**Exercise description**
List all lines in the material below that contain "parts".
>> begin Data extract
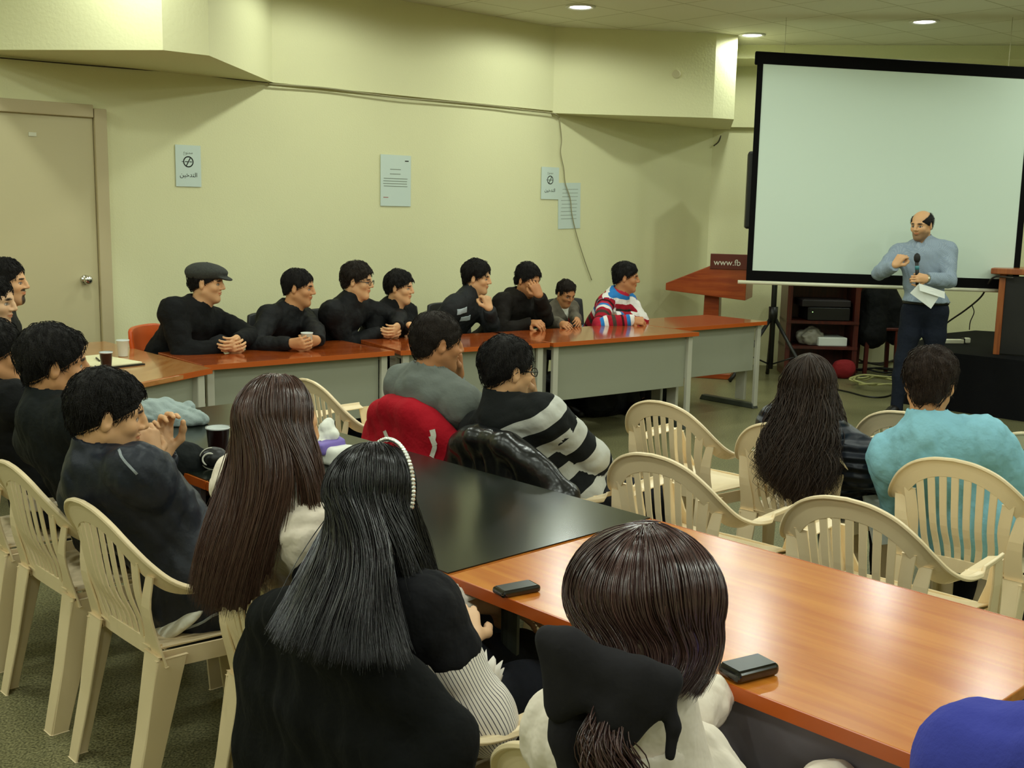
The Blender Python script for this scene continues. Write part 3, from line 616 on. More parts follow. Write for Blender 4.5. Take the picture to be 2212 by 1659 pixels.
# ------------------------------------------------------------------ implicit surfaces -> one continuous mesh
rng = np.random.default_rng(7)
class Fld:
    def __init__(s, lo, hi, res):
        s.lo = np.array(lo, np.float32); s.res = np.float32(res); s.n = np.ceil((np.array(hi)-np.array(lo))/res).astype(int)+1
        s.D = np.full(s.n, .08, np.float32)
    def sl(s, lo, hi, m):
        a = np.clip(np.floor((np.array(lo)-m-s.lo)/s.res).astype(int), 0, s.n); b = np.clip(np.ceil((np.array(hi)+m-s.lo)/s.res).astype(int)+1, 0, s.n)
        if np.any(b <= a): return None, None
        S = tuple(slice(i, j) for i, j in zip(a, b))
        g = [s.lo[i]+s.res*np.arange(a[i], b[i], dtype=np.float32) for i in range(3)]
        return S, (g[0][:, None, None], g[1][None, :, None], g[2][None, None, :])
    def comb(s, S, d, k, op):
        o = s.D[S]
        if op == 'sub': d = -d; a, b = o, d; h = np.maximum(k-np.abs(a-b), 0)/max(k, 1e-6); s.D[S] = np.maximum(a, b)+h*h*k*.25
        elif op == 'int': a, b = o, d; s.D[S] = np.maximum(a, b)
        else: h = np.maximum(k-np.abs(o-d), 0)/max(k, 1e-6); s.D[S] = np.minimum(o, d)-h*h*k*.25
    def cone(s, a, b, ra, rb=None, k=.02, op='add'):
        a = np.asarray(a, np.float32); b = np.asarray(b, np.float32); rb = ra if rb is None else rb; R = max(ra, rb)
        S, g = s.sl(np.minimum(a, b)-R, np.maximum(a, b)+R, k+3*s.res)
        if S is None: return s
        v = b-a; L = float(v@v)+1e-9
        t = np.clip(((g[0]-a[0])*v[0]+(g[1]-a[1])*v[1]+(g[2]-a[2])*v[2])/L, 0, 1)
        d = np.sqrt((g[0]-a[0]-t*v[0])**2+(g[1]-a[1]-t*v[1])**2+(g[2]-a[2]-t*v[2])**2)-(ra+(rb-ra)*t)
        s.comb(S, d, k, op); return s
    def chain(s, P, R, k=.015, op='add'):
        for i in range(len(P)-1): s.cone(P[i], P[i+1], R[i], R[i+1], k, op)
        return s
    def ell(s, c, r, Rm=None, k=.02, op='add'):
        c = np.asarray(c, np.float32); r = np.asarray(r, np.float32); R = float(r.max())
        S, g = s.sl(c-R, c+R, k+3*s.res)
        if S is None: return s
        x, y, z = g[0]-c[0], g[1]-c[1], g[2]-c[2]
        if Rm is not None: q = [Rm[0, i]*x+Rm[1, i]*y+Rm[2, i]*z for i in range(3)]
        else: q = [x+0*y+0*z, y+0*x+0*z, z+0*x+0*y]
        k0 = np.sqrt((q[0]/r[0])**2+(q[1]/r[1])**2+(q[2]/r[2])**2); k1 = np.sqrt((q[0]/r[0]**2)**2+(q[1]/r[1]**2)**2+(q[2]/r[2]**2)**2)+1e-6
        s.comb(S, k0*(k0-1)/k1, k, op); return s
    def box(s, c, h, Rm=None, rr=.01, k=.02, op='add'):
        c = np.asarray(c, np.float32); h = np.asarray(h, np.float32); R = float(np.linalg.norm(h))
        S, g = s.sl(c-R, c+R, k+3*s.res)
        if S is None: return s
        x, y, z = g[0]-c[0], g[1]-c[1], g[2]-c[2]
        if Rm is not None: q = [Rm[0, i]*x+Rm[1, i]*y+Rm[2, i]*z for i in range(3)]
        else: q = [x+0*y+0*z, y+0*x+0*z, z+0*x+0*y]
        e = [np.abs(q[i])-h[i]+rr for i in range(3)]
        d = np.sqrt(sum(np.maximum(v, 0)**2 for v in e))+np.minimum(np.maximum(np.maximum(e[0], e[1]), e[2]), 0)-rr
        s.comb(S, d, k, op); return s
    def plane(s, p, n, around=None, rad=None):
        """cut away everything on the side n points to (inside the ball 'around', if given)"""
        p = np.asarray(p, np.float32); n = nrm(n).astype(np.float32)
        if around is None: S, g = s.sl(s.lo, s.lo+s.res*s.n, 0)
        else: S, g = s.sl(np.asarray(around)-rad, np.asarray(around)+rad, 0)
        if S is None: return s
        d = (g[0]-p[0])*n[0]+(g[1]-p[1])*n[1]+(g[2]-p[2])*n[2]
        if around is not None:
            a = np.asarray(around, np.float32); ball = np.sqrt((g[0]-a[0])**2+(g[1]-a[1])**2+(g[2]-a[2])**2)-rad; d = np.minimum(d, -ball)
        s.comb(S, d, 0, 'int'); return s
    def noise(s, amp, freq, seed=0, stretch=(1, 1, 1), sharp=False, oct=3):
        r = np.random.default_rng(seed); S, g = s.sl(s.lo, s.lo+s.res*s.n, 0); tot = 0
        near = np.abs(s.D) < .05
        X = np.broadcast_to(g[0], s.n)[near]*stretch[0]; Y = np.broadcast_to(g[1], s.n)[near]*stretch[1]; Z = np.broadcast_to(g[2], s.n)[near]*stretch[2]
        for o in range(oct):
            f = freq*(1.8**o)
            for _ in range(3):
                v = nrm(r.normal(size=3))*f; w_ = nrm(r.normal(size=3))*f*.6; ph = r.uniform(0, 6.28, 2)
                val = np.sin(X*v[0]+Y*v[1]+Z*v[2]+ph[0]+1.2*np.sin(X*w_[0]+Y*w_[1]+Z*w_[2]+ph[1]))
                if sharp: val = 1-2*np.abs(val)
                tot = tot+val/(1.7**o)/3
        s.D[near] += (amp*tot).astype(np.float32); return s
    def mesh(s):
        D = s.D; n = D.shape; D[0] = D[-1] = .05; D[:, 0] = D[:, -1] = .05; D[:, :, 0] = D[:, :, -1] = .05
        I = D < 0
        c = [(i, j, k) for i in (0, 1) for j in (0, 1) for k in (0, 1)]
        sub = lambda M_, o: M_[o[0]:n[0]-1+o[0], o[1]:n[1]-1+o[1], o[2]:n[2]-1+o[2]]
        cnt = sum(sub(I, o).astype(np.int8) for o in c)
        mix = (cnt > 0) & (cnt < 8); ix = np.argwhere(mix); m_ = len(ix)
        if m_ == 0: return np.zeros((0, 3)), np.zeros((0, 4), int)
        vals = np.stack([D[ix[:, 0]+o[0], ix[:, 1]+o[1], ix[:, 2]+o[2]] for o in c], 1)
        P = np.zeros((m_, 3), np.float32); C = np.zeros(m_, np.float32); ca = np.array(c, np.float32)
        for a in range(8):
            for b in range(a+1, 8):
                if np.abs(ca[a]-ca[b]).sum() != 1: continue
                va, vb = vals[:, a], vals[:, b]; cr = (va < 0) != (vb < 0)
                t = np.where(cr, va/(va-vb+1e-12), 0)[:, None]
                P += np.where(cr[:, None], ca[a]+t*(ca[b]-ca[a]), 0); C += cr
        V = (ix+P/C[:, None])*s.res+s.lo
        idx = np.full(mix.shape, -1, np.int32); idx[mix] = np.arange(m_)
        Q = []
        for ax in range(3):
            u, v = [(1, 2), (2, 0), (0, 1)][ax]
            a0 = [slice(1, -1)]*3; a0[ax] = slice(0, -1); a1 = list(a0); a1[ax] = slice(1, None)
            E0, E1 = I[tuple(a0)], I[tuple(a1)]; ch = E0 != E1; e = np.argwhere(ch); off = np.ones(3, int); off[ax] = 0; e = e+off
            du = np.zeros(3, int); du[u] = 1; dv = np.zeros(3, int); dv[v] = 1
            gI = lambda q_: idx[q_[:, 0], q_[:, 1], q_[:, 2]]
            quad = np.stack([gI(e-du-dv), gI(e-dv), gI(e), gI(e-du)], 1)
            flip = ~E0[ch]; quad[flip] = quad[flip][:, ::-1]; Q.append(quad)
        Q = np.concatenate(Q); Q = Q[(Q >= 0).all(1)]
        # gentle smoothing
        for _ in range(1):
            acc = np.zeros_like(V); ct = np.zeros(len(V), np.float32)
            for j in range(4):
                np.add.at(acc, Q[:, j], V[Q[:, (j+1) % 4]]); np.add.at(ct, Q[:, j], 1)
                np.add.at(acc, Q[:, j], V[Q[:, (j+3) % 4]]); np.add.at(ct, Q[:, j], 1)
            V = V*.5+.5*acc/np.maximum(ct, 1)[:, None]
        return V, Q
def join(parts):
    V = []; Q = []; n = 0
    for v, q_ in parts: V.append(v); Q.append(q_+n); n += len(v)
    return np.concatenate(V), np.concatenate(Q)
def put(name, F_, m, parent, origin, cols=None, fattr=None):
    V, Q = F_.mesh() if isinstance(F_, Fld) else F_
    c = cols(V) if callable(cols) else cols
    fa = {k_: f_(V) for k_, f_ in fattr.items()} if fattr else None
    return mesh(name, V, Q, m, parent, True, c, fa, world_origin=origin)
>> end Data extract
**Result below**
The Blender Python script for this scene continues. Write part 3, from line 616 on. More parts follow. Write for Blender 4.5. Take the picture to be 2212 by 1659 pixels.
def join(parts):
    for v, q_ in parts: V.append(v); Q.append(q_+n); n += len(v)